Changing the text of the "Typo" close reason or sanctioning its usage in the way you describe would amount to give in to its misapplication. This should prompt educating the close voters, not giving in.

I'm not denying that the problem exists. Many people do close as "Typo" questions that are not typos, out of the belief that the reminder text of the close reason is what counts; or that the question hinges on something so basic or so obvious that it must be off-topic; or out of laziness.

I'll admit I have made this same mistake myself. But it's a mistake, for the simple reason that: the reminder text is just reminder text for why actual typo questions are off-topic; and if the issue is so basic and obvious, other people will face it, and having a decent canonical on this site will be helpful. If anything, it can be used as a dupe target.1

As for the reasons you point out, it doesn't seem right to address them with a "Typo" closure:

They are about a well-known problem, [...]

Then you should be able to find a canonical with battle-tested answers somewhere on the site.

The user does not seem to be interested in reading other people's code

This is their problem. Not yours. And it's not a close reason. Many users also don't read the duplicate targets for that matter, so either way you can't fix that.

[...], the question usually is "What's wrong with my code that is trying to do X"

This sounds like either Unclear or in Need of Debugging Details, or lacking Focus. Contrary to the "Typo" reason, those other three provide some actionable guidance to the poster and avoid misunderstandings like "but my code can be reproduced!" or "it's not a typo!". You know why these misunderstandings arise? Because their question is not a typo.

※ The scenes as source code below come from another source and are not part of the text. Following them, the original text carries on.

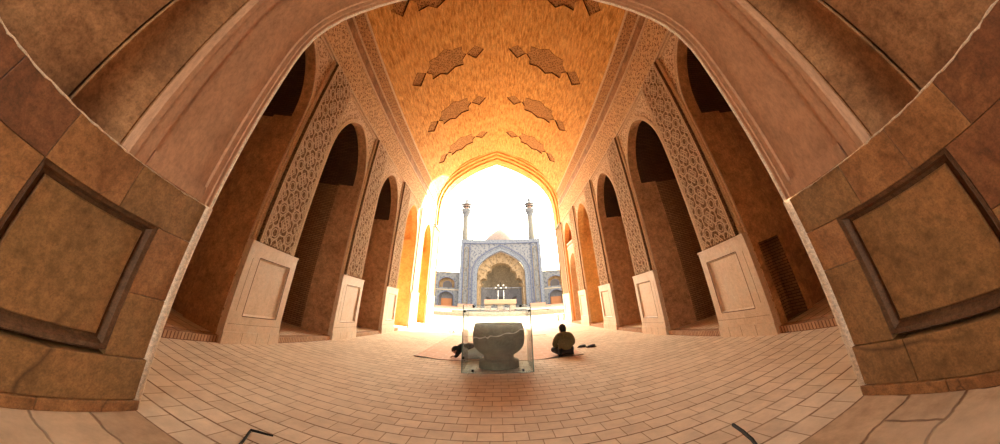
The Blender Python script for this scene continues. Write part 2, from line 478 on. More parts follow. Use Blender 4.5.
def lathe(bm, prof, c, seg=32, mi=0, squash=1.0, facet=0):
    rows = []; uv = []
    for r, z in prof:
        row = []
        for k in range(seg):
            a = 2 * PI * k / seg
            rr = r
            if facet:
                b = (a + PI / facet) % (2 * PI / facet) - PI / facet
                rr = r * (1 + .45 * (math.cos(PI / facet) / math.cos(b) / .96 - 1)) if r > .05 else r
            row.append((c[0] + rr * math.cos(a), c[1] + rr * math.sin(a) * squash, c[2] + z))
        rows.append(row); uv.append([(k / seg * 6.28 * max(r, .1), z) for k in range(seg)])
    V = grid(bm, rows, mi, False, uv, True)
    for row, fl in ((V[0], True), (V[-1], False)):
        try: f = bm.faces.new(list(reversed(row)) if fl else row); f.material_index = mi
        except ValueError: pass


# ================================================================ SETTING
HX = 4.78          # hall wall plane
HW = 4.66          # face of dados
Y0, Y1 = 2.46, 25.0
PER, OW0, OW1 = 4.3, 2.72, 5.36     # bay period and first opening
ZS, ZA = 4.75, 6.6                  # side arches spring, apex
ZF, ZC = 6.97, 9.5                  # frame line, vault spring

# floor of the hall, rough slabs of the rear bay, court
bm = BM(); box(bm, -9.5, 9.5, 2.42, 25.4, -.3, 0); tag(link('floor', bm, 'floor'), kind='structure')
bm = BM(); box(bm, -2.9, 2.9, -5.5, 2.42, -.3, .0)
# lifted slab edges of the rear bay floor
tag(link('floor', bm, 'slabs'), kind='structure')
bm = BM(); box(bm, -70, 70, 25.4, 150, -.3, -.02); tag(link('courtyard_floor', bm, 'court'), kind='structure')
bm = BM(); box(bm, -30, 30, -40, -5.5, -.3, -.02); tag(link('added_yard_floor', bm, 'court'), kind='structure')  # unseen yard added past the open rear, bounces daylight inside


def side_pos(sg, x):
    return lambda y, z: (sg * x, y, z)


def opening_path(c, w, zs=ZS, za=ZA, z0=.12):
    return arch_full(c, w, zs, za, z0)


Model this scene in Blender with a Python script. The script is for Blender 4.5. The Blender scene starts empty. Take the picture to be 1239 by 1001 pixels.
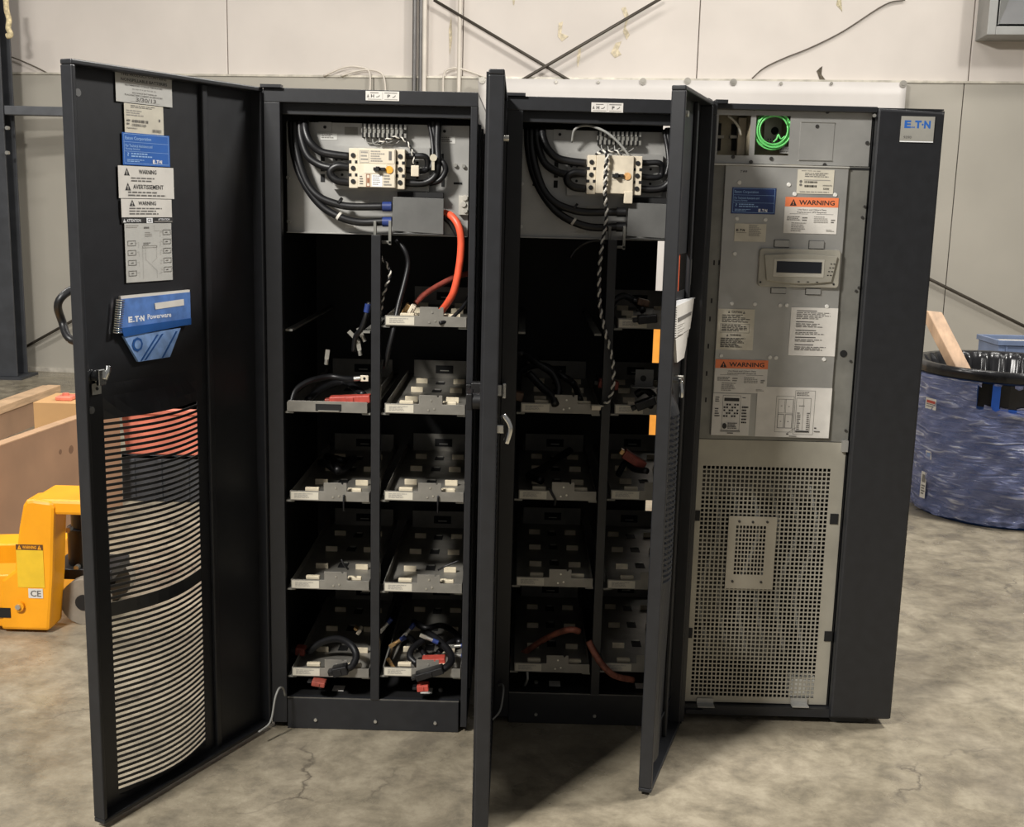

If the question is about multiple basic mistakes, all of them have canonicals, you have a gold tag badge and you feel like investing the time, you can close as duplicate and then edit the dupe list with all the relevant Q&As. Otherwise, close as "Needs More Focus".


1: perhaps it's plausible to come across a question depicting an issue so dodgy and weird that nobody would reasonably face it in that form. That might be an exception to what stated above, but needs evaluation on a case-by-case basis.